Por: Jessica Masaya Portocarrero
Hay un restaurante y bar que se llama así y, por supuesto, me dieron ganas de ir a conocerlo. Está en un sector de la zona 14 muy tranquilo y exclusivo. En realidad es una de esas amplias casas típicas de ese barrio adaptada para recibir muchos visitantes.
El ambiente es tranquilo y la música, discreta. Los parroquianos son personas no tan jóvenes y se me hace que muchos viven en el sector. Me gusta el lugar, pero me parece que el nombre no fue bien escogido. Ningún rincón o ambiente me recordó a la casa de ningún escritor que yo conozca; y he ido a muchas.
Hace unos días estuve en la de Francisco Alejandro Méndez, quien recibirá el Premio Nacional de Literatura Miguel Ángel Asturias el 19 de octubre. No es la misma casa que conocí hace unos 12 años, ahora vive en medio de un bosque y rodeado de perros, lejos de la ciudad.

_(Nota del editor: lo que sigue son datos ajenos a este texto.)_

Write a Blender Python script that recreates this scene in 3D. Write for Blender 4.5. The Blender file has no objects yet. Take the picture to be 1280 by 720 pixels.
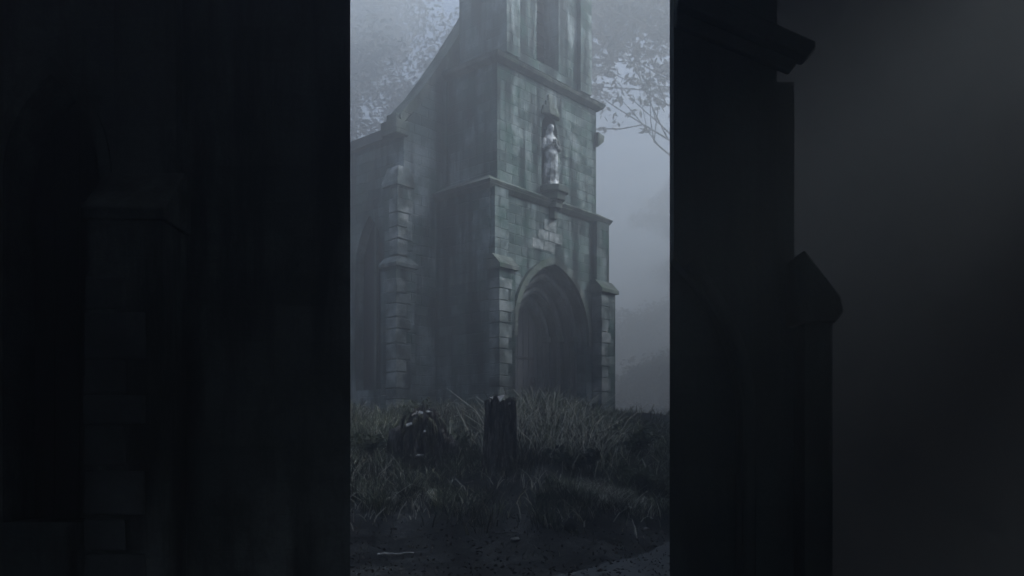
import bpy, bmesh, math, random
import numpy as np
from mathutils import Vector, Matrix, noise

random.seed(7); rng = np.random.default_rng(7)
scene = bpy.context.scene
C = scene.collection
R = math.radians

# ------------------------------------------------------------------ helpers
def link(o, parent=None):
    C.objects.link(o)
    if parent is not None: o.parent = parent
    return o

def tag(o, label=None, cat=None, group=None, kind=None):
    if label: o['label'] = label
    if cat: o['category'] = cat
    if group: o['group'] = group
    if kind: o['kind'] = kind
    return o

def empty(name, loc=(0, 0, 0), rz=0.0):
    o = bpy.data.objects.new(name, None); link(o)
    o.location = loc; o.rotation_euler = (0, 0, rz)
    o.empty_display_size = 0.2
    return o

def box_uv(me):
    uv = me.uv_layers.new(name='UVMap')
    n = len(me.loops)
    co = np.empty(len(me.vertices) * 3); me.vertices.foreach_get('co', co); co = co.reshape(-1, 3)
    vi = np.empty(n, dtype=np.int32); me.loops.foreach_get('vertex_index', vi)
    out = np.zeros((n, 2))
    for p in me.polygons:
        a = [abs(c) for c in p.normal]
        s = slice(p.loop_start, p.loop_start + p.loop_total)
        c = co[vi[s]]
        if a[2] >= a[0] and a[2] >= a[1] and a[2] > 0.8: out[s] = c[:, :2]
        elif a[0] > a[1]: out[s, 0] = c[:, 1] + 0.37; out[s, 1] = c[:, 2]
        else: out[s, 0] = c[:, 0]; out[s, 1] = c[:, 2]
    uv.data.foreach_set('uv', out.ravel())

def obj(name, bm, mat, parent=None, smooth=False, bevel=0.0):
    bmesh.ops.recalc_face_normals(bm, faces=bm.faces[:])
    me = bpy.data.meshes.new(name); bm.to_mesh(me); bm.free()
    if not me.uv_layers: box_uv(me)
    if mat: me.materials.append(mat)
    if smooth:
        for p in me.polygons: p.use_smooth = True
    o = bpy.data.objects.new(name, me); link(o, parent)
    if bevel:
        b = o.modifiers.new('bevel', 'BEVEL'); b.width = bevel; b.segments = 2; b.limit_method = 'ANGLE'
    return o

def raw(name, verts, faces, mat, parent=None, smooth=False):
    me = bpy.data.meshes.new(name); me.from_pydata(verts, [], faces); me.update()
    if mat: me.materials.append(mat)
    if smooth:
        for p in me.polygons: p.use_smooth = True
    return link(bpy.data.objects.new(name, me), parent)

def add_box(bm, x0, x1, y0, y1, z0, z1, jit=0.0):
    j = lambda: random.uniform(-jit, jit)
    v = [bm.verts.new((x + j(), y + j(), z + j())) for z in (z0, z1) for y in (y0, y1) for x in (x0, x1)]
    for f in ((0, 1, 3, 2), (4, 6, 7, 5), (0, 4, 5, 1), (2, 3, 7, 6), (0, 2, 6, 4), (1, 5, 7, 3)):
        bm.faces.new([v[i] for i in f])

def add_prism(bm, pts, axis, a, b):
    """pts 2-D outline extruded from a to b along axis ('x': pts are (y,z); 'y': pts are (x,z); 'z': (x,y))."""
    def mk(p, t):
        return {'x': (t, p[0], p[1]), 'y': (p[0], t, p[1]), 'z': (p[0], p[1], t)}[axis]
    A = [bm.verts.new(mk(p, a)) for p in pts]; B = [bm.verts.new(mk(p, b)) for p in pts]
    bm.faces.new(A); bm.faces.new(B[::-1])
    for i in range(len(pts)):
        k = (i + 1) % len(pts); bm.faces.new((A[i], A[k], B[k], B[i]))

def arch(cx, w, z0, spring, rise, n=14):
    """outline of a pointed arch, bottom left up over the apex to bottom right (x,z)."""
    Rr = (w * w + rise * rise) / (2 * w); c = w - Rr
    amax = math.atan2(rise, -c)
    right = [(cx + c + Rr * math.cos(amax * i / n), spring + Rr * math.sin(amax * i / n)) for i in range(n + 1)]
    left = [(2 * cx - x, z) for x, z in right]
    return [(cx - w, z0)] + left + right[::-1][1:] + [(cx + w, z0)]

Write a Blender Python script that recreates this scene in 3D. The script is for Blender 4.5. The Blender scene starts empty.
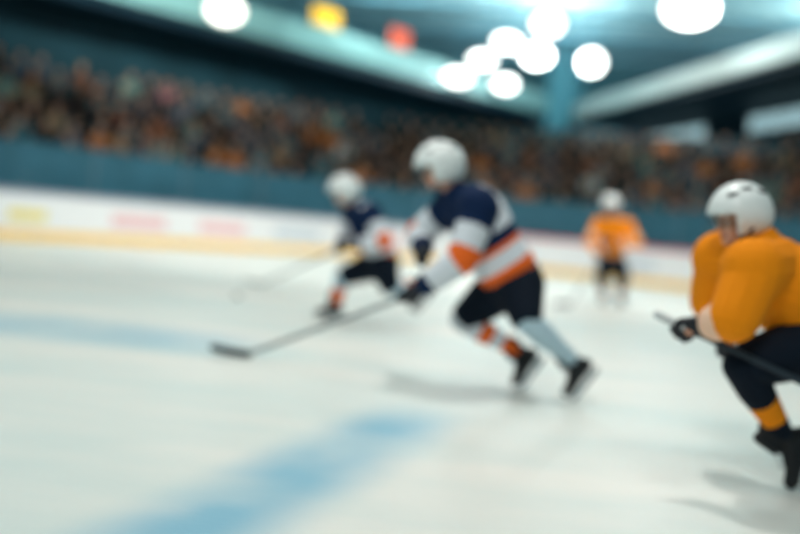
import bpy, bmesh, math, random
import numpy as np
from mathutils import Vector, Matrix
random.seed(7)
S = bpy.context.scene
COL = S.collection
V = Vector

# ------------------------------------------------------------------ camera
FPX = 889.0
HCAM = 1.1
ROLL = math.atan(0.092)
PITCH = math.atan(43.0 / FPX)
_f = V((0, math.cos(PITCH), -math.sin(PITCH)))
_u0 = V((0, math.sin(PITCH), math.cos(PITCH)))
_r0 = V((1, 0, 0))
CR = _r0 * math.cos(ROLL) + _u0 * math.sin(ROLL)
CU = -_r0 * math.sin(ROLL) + _u0 * math.cos(ROLL)
CAMP = V((0, 0, HCAM))
cd = bpy.data.cameras.new('camera')
cam = bpy.data.objects.new('camera', cd)
COL.objects.link(cam)
m3 = Matrix((CR, CU, -_f)).transposed()
cam.matrix_world = Matrix.Translation(CAMP) @ m3.to_4x4()
cd.sensor_width = 36.0
cd.lens = FPX * 36.0 / 800.0
cd.clip_end = 300
cd.dof.use_dof = True
cd.dof.focus_distance = 2.8
cd.dof.aperture_fstop = 0.54
S.camera = cam

def at(px, py, Y):
    d = _f + CR * ((px - 400) / FPX) + CU * ((267 - py) / FPX)
    return CAMP + d * (Y / d.y)

def onice(px, py, z=0.0):
    d = _f + CR * ((px - 400) / FPX) + CU * ((267 - py) / FPX)
    return CAMP + d * ((z - HCAM) / d.z)

# ------------------------------------------------------------------ world, exposure, arena floodlighting, added fill lights
w = bpy.data.worlds.new('hall_air')
S.world = w
w.use_nodes = True
w.node_tree.nodes['Background'].inputs[0].default_value = (0.20, 0.46, 0.54, 1)
w.node_tree.nodes['Background'].inputs[1].default_value = 0.42
S.view_settings.view_transform = 'Standard'
S.view_settings.look = 'None'
S.view_settings.exposure = 0.0
S.view_settings.gamma = 1.0

def area(name, loc, target, size, power, color, spread=110):
    l = bpy.data.lights.new(name, 'AREA')
    l.shape = 'DISK'
    l.size = size
    l.energy = power
    l.color = color
    l.spread = math.radians(spread)
    o = bpy.data.objects.new(name, l)
    COL.objects.link(o)
    o.location = loc
    o.rotation_euler = (V(target) - V(loc)).to_track_quat('-Z', 'Y').to_euler()
    return o

ICE_LIGHT = (1.0, 0.96, 0.915)
for x, y in ((-4.5, 2), (3.5, 1), (-3, 9), (-2, 16), (5, 15), (-8, 6), (1, 21)):
    area('rink_floodlight', (x, y, 10.6), (x * 0.9 + 0.4, y + 0.3, 0), 1.3, 74 if y < 12 else 180, ICE_LIGHT, 112)
area('rink_floodlight', (0.75, 7.7, 10.6), (1.0, 6.6, 0), 0.8, 185, ICE_LIGHT, 112)
area('rink_floodlight', (-3.5, -5, 10.6), (0, 7, 0.8), 3.0, 205, ICE_LIGHT, 100)  # front fill added behind the camera for the skaters
area('board_fill_light', (-1, 7, 11), (-3, 24, -0.5), 1.5, 190, ICE_LIGHT, 50)  # this and the next two: unseen lights added to brighten the boards
area('board_fill_light', (3, 7, 11), (6, 23, -0.5), 1.5, 165, ICE_LIGHT, 50)
area('board_fill_light', (-6, 4, 11), (-9, 19, -0.5), 1.5, 105, ICE_LIGHT, 46)

# unseen fill lights added to brighten the two gallery fascias and the ceiling
area('fascia_fill_light', (-12, 14, 11.3), (-9.5, 33, 9.0), 1.0, 420, (0.80, 1.0, 0.97), 44)
area('fascia_fill_light', (-2, 28, 11.5), (-1.0, 41, 9.4), 1.0, 200, (0.80, 1.0, 0.97), 60)
area('fascia_fill_light', (3.5, 27, 11.3), (11.0, 36, 8.8), 1.0, 210, (1.0, 1.0, 0.95), 75)
area('ceiling_fill_light', (6.0, 42, 8.6), (6.0, 43, 12), 4.0, 950, (0.84, 0.97, 1.0), 170)
area('ceiling_fill_light', (12.0, 31.5, 8.9), (12.0, 32, 12), 3.0, 1300, (0.95, 1.0, 0.96), 170)

area('ceiling_fill_light', (-1.5, 37, 9.0), (-1.5, 38, 12), 3.0, 420, (0.80, 0.97, 1.0), 170)
area('ceiling_fill_light', (18.0, 37, 9.2), (18.0, 38, 12), 3.0, 700, (0.95, 1.0, 0.96), 170)

# ------------------------------------------------------------------ materials
MATS = {}
def srgb(c):
    return tuple((v / 255 / 12.92) if v / 255 <= 0.04045 else ((v / 255 + 0.055) / 1.055) ** 2.4 for v in c)

def mat(name, rgb, rough=0.7, metal=0.0, noise=0.12, scale=40.0, spec=0.4, bump=0.0, emit=None, es=1.0):
    if name in MATS:
        return MATS[name]
    m = bpy.data.materials.new(name)
    m.use_nodes = True
    nt = m.node_tree
    b = nt.nodes['Principled BSDF']
    c = srgb(rgb)
    tc = nt.nodes.new('ShaderNodeTexCoord')
    n = nt.nodes.new('ShaderNodeTexNoise')
    n.inputs['Scale'].default_value = scale
    n.inputs['Detail'].default_value = 3
    nt.links.new(tc.outputs['Object'], n.inputs['Vector'])
    r = nt.nodes.new('ShaderNodeValToRGB')
    r.color_ramp.elements[0].position = 0.3
    r.color_ramp.elements[1].position = 0.7
    r.color_ramp.elements[0].color = tuple(v * (1 - noise) for v in c) + (1,)
    r.color_ramp.elements[1].color = tuple(min(1, v * (1 + noise)) for v in c) + (1,)
    nt.links.new(n.outputs['Fac'], r.inputs['Fac'])
    nt.links.new(r.outputs['Color'], b.inputs['Base Color'])
    b.inputs['Roughness'].default_value = rough
    b.inputs['Metallic'].default_value = metal
    b.inputs['Specular IOR Level'].default_value = spec
    if bump:
        bp = nt.nodes.new('ShaderNodeBump')
        bp.inputs['Strength'].default_value = bump
        bp.inputs['Distance'].default_value = 0.01
        nt.links.new(n.outputs['Fac'], bp.inputs['Height'])
        nt.links.new(bp.outputs['Normal'], b.inputs['Normal'])
    if emit:
        b.inputs['Emission Color'].default_value = srgb(emit) + (1,)
        b.inputs['Emission Strength'].default_value = es
    MATS[name] = m
    return m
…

Como la mayoría de las casas de escritores, parece un hábitat que ha crecido alrededor de un modo de vida peculiar, trasnochado y sin horarios en los que la creación es el centro. Los libros desbordan los estantes y el arte cubre paredes, mesas y hasta pisos.
Allí estaba esperándonos solitario Paquito, en una mañana fría y nublada, un hombre robusto lleno de historias, carcajadas y también putazos. Un personaje feliz que, a pesar de ser una eminencia, tiene una sencillez que desarma. Su sentido del humor es legendario.
Ahora la atención está en él, gracias al merecido premio que recibirá, pero él siempre ha estado allí, al pie del cañón, o del teclado. Ante la cámara explica que lo suyo viene de familia, especialmente de su abuelo, el reconocido cuentista que se llama igual que él: Francisco Méndez.
Esa mañana, en cierto momento, mientras me sirve algo en la cocina lejos de la cámara, me pregunta si estoy escribiendo. Le cuento el desastre del disco duro que murió llevándose mi primera novela. Tranquilamente, me cuenta que a él le pasó lo mismo y me da consejos muy útiles. Al continuar con la animada entrevista/charla siento un peso menos.
Dejo su casa, tan caótica y tan personal, con un nuevo empuje para rescatar los restos de lo que fue mi novela. Su apoyo y fe en lo que hago, que me ha brindado desde hace años, me imprime una nueva vitalidad.
Amigos como él me hacen recordar de dónde vengo y qué es lo que más disfruto en la vida: escribir. Es bueno tener amigos colegas, no para alabarse mutuamente, sino acompañarse en un camino que a veces parece un laberinto.